Friday, August 17, 2007

The German word for "Title" is "Titel"


I've spent a lot of time talking (with David, mostly, but with other people as well) about our shared desire to foster a "music scene" at Yale. The impulse manifests itself in different forms - the desire to publicize a magazine, or host a successful event, or have a place to perform, or to inspire an artistic dialog (match the converser with the aim for one point per correct pairing, with an extra point awarded for correctly matching the person to their off campus address) - but the most obvious explanation for Yale's apparent lack of scene seems to be a Catch-22: there's no scene to attract musicians so no musicians play so there's no scene.
What seems to complicate this, at least slightly, however, is the comparative challenges encountered by those who have tried to start a scene: throw a concert, you'll get double the attendance at the after-party. Invite Yale performers, and only their friends will come. Invite non-Yale performers and people won't come if they haven't heard of them, but will come but only to stand around outside smoking because the venue is small and hot and you didn't show up for the music anyway, you showed up for the scene, and the scene is inevitably out in the fresh air and the open space where it's comparatively quiet, at least quiet enough to talk without going half deaf from the goddamn guitar, which is a pain in the ass for the promoter who wanted there to be a music scene, instead of a stand-around-and-shoot-the-shit-and-have-a-smoke-not-so-far-from-the-music scene, which is so easy to foster that you pretty much do it by accident if you leave a bottle of Beam too close to your iPod.

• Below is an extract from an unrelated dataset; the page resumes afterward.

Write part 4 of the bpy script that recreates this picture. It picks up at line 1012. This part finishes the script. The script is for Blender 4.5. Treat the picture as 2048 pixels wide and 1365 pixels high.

And partially that's what's been so interesting about our nights out in Berlin: if you are from Australia and you want to play "original" songs that sound exactly like Oasis or the Verve in a smokey lounge you can and people will show up and listen. And if you want to play an accordion while telling a story about an incredibly fat man you encontred while waitressing and your "bandmate" wants to make sound effects with an iBook and a handful of large stones, there's an audience for that too - an audience that paid 5 Euro plus two more per drink and crammed into a small set of bleachers to give you their totally undivided attention for the whole of your 20 minute set. But no longer. Time limits are strictly enforced.